Madrid is not a city. It is only a town. But such a town!—such streets! such shops! such horses! such carriages! such drives! such promenades! and over all the everlasting gaiety and insouciance of a people whose grand motto in all things mundane is this, ‘We have only one life—let us make the best of it and worry about nothing.’ Your true Spaniard never hurries and never worries and never frets. He inherits the dignity and the fatalism of the Moors, who have left their mark not only on the architecture of the cities, but upon the character of the citizens. If anything is a little beyond him, he folds his hands, smokes a cigarette, and waits for the dénouement.
Quietly and calmly, with a Spanish guide who walked everywhere so leisurely that I had to keep walking round and round him in order not to leave him miles behind, I saw everything that was to be seen in Madrid. I saw the royal palaces, I saw the bed—ay, and the mattress and bolster—on which King Alfonso died. I saw the royal stables and the royal carriages, I got a desperate fit of the blues in the Escorial—the eighth wonder of the world, the morbid outcome of a morbid mind; the last home of Spanish kings—that glowing palace on a barren rock, in which the monkish Philip died a hideous death of lingering agony, loathsome to himself and all around him, and in his last hours smitten by a gnawing terror that, after all, the royal road to heaven might not be over the dead bodies of countless victims slain ‘to the greater glory of God.’ I drove in the Prado, and saw grandees of Spain by the gross. I met the sisters of the King and ‘el Rey Chico,’ ‘the King Baby,’ with his royal mamma, all out for a drive, and I had all the scandals poured into my ear as great and titled ladies passed in their magnificent equipages.
Some years ago the ladies of Madrid took to driving high-stepping horses in mail phaetons, and even tooling showy teams through the principal thoroughfares. In the crowded traffic this was the cause of frequent accidents. The alcalde (clever man!) made it a regulation that no lady under thirty should drive, except in the Park. You may go all over Madrid now, and you don’t meet a single lady holding the reins. They are all under the regulation age.
Next to the bull-fights and the theatres, the things in which I have taken the greatest interest in Spain are the dances and the funerals. Both of these are so curious that I shall leave them until I have travelled with the reader a little further afield. One thing struck me in Madrid as it has struck me everywhere in Spain, and that is the way in which the Germans are monopolizing the trade of the country. Every hotel is crammed with German commercial travellers, and the shops are filled with German goods. The Germans I meet are excellent linguists. They speak Spanish fluently, and many of them can carry on a conversation in English and French as well. The Germans have displayed an enterprise in getting the trade of Europe into their hands which is truly remarkable. Their dealers and manufacturers visit the different countries, study the popular taste, and then produce articles which are as national as possible in character. For instance, half the fans and mantillas which are sold in Madrid and the large provincial towns are of German make. And yet they are absolutely Spanish. Many other things are of German make, and thousands of French and English tourists who carry away with them boxes full of specimen Spanish goods to present to their friends are really taking home things which have been imported from the Fatherland. As to cigars, the Germans supply three-fourths of the genuine Havannahs, even in Spanish seaports at which ships from Havannah constantly touch.

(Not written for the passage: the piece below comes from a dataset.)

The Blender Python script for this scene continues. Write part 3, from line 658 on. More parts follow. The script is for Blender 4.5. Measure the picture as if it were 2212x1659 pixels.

France and England also do a large trade with Spain in manufactured goods. But they supply only the articles which are purely French and English. It has been reserved for Germany to supply, not only German, but Spanish goods to Spain.
The cafés in Madrid are enormous and gorgeous in the extreme. The climate does not allow the guests to sit out of doors, but the saloons inside are so vast that in some of them a regiment might go through its manœuvres. The cafés are thronged night and day. Here the revolutions are hatched, here governments are overthrown. Chocolate is the great Spanish drink, but of an evening quite half the people have tea.
And such tea! It is a pale lemon colour when you pour it out, and consists principally of hot water. I noticed several ladies and gentlemen flavoured it with a small glass of rum. The tea I had in one of the grand cafés was rum without being flavoured. In fact, it was the rummest tea I ever tasted in my life.